Ausprobieren: Die Bewegung auf der linken Seite des U erfordert von der Gruppe, sich zu öffnen und mit dem Widerstand von Denken, Fühlen und Wollen umzugehen. Die Bewegung auf der rechten Seite erfordert die Integration von Denken, Fühlen und Wollen im Kontext von praktischen Anwendungen und Learning by Doing.

Co-Evolution: Ein prominenter Geiger sagte einmal, dass er in der Kathedrale von Chartres nicht einfach seine Geige spielen konnte. Sondern er musste den gesamten Raum spielen, was er die «Makro-Geige» nannte, um sowohl dem Raum als auch der Musik gerecht zu werden. In ähnlicher Weise müssen Organisationen auf dieser Makroebene spielen: Die richtigen Spieler sollen sich versammeln, um ihnen zu helfen, auf der Ebene des Ganzen mitzuspielen und mitzugestalten.
 

Das Prinzip der Theorie U:

Die u.school for transformation ist eine längerfristige Vision von PI, um die Arbeit zum Aufbau von Transformationskompetenz in Gemeinschaften, Organisationen und der Gesellschaft zu erweitern und zu unterstützen. Sie zielt darauf ab, den Zugang zu Werkzeugen und Praktiken der gesellschaftlichen Transformation zu demokratisieren und für alle zugänglich zu machen.

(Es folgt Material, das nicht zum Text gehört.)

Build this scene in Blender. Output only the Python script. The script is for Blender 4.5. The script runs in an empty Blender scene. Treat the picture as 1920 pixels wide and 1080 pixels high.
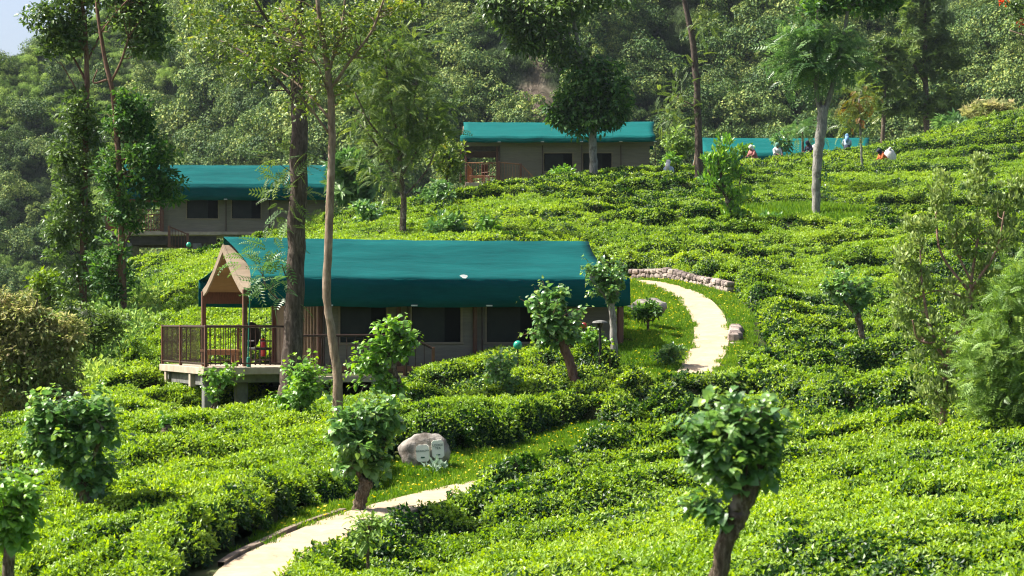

GAIA ist eine globale Infrastruktur von PI. Sie soll helfen, in der Coronakrise einen Sinn zu finden und uns in eine Richtung der zivilisatorischen Erneuerung hineinzubewegen. So finden an den Wochen des «Einatmens» gemeinsame Gespräche mit inspirierenden Gästen aus Wirtschaft, Wissenschaft und Politik statt. In den Wochen des «Ausatmens» können sich die Teilnehmer mit denjenigen Gemeinschaften treffen, die für sie am besten funktionieren. Dieser Prozess der GAIA Journeys fand mit dem zweiten Zyklus von Anfangs November bis zum 3. Dezember statt. Ein Termin für den nächsten Zyklus steht noch nicht fest.

Das Presencing Institute hat im Herbst 2015 mit der Theorie U bereits über 40'000 Wandel-Organisationen aus der ganzen Welt angezogen. Die Menschen von PI glauben fest daran, dass es möglich ist, Ergebnisse zu schaffen, die dem Wohlergehen aller dienen. Und dafür ziehen wir unseren Hut!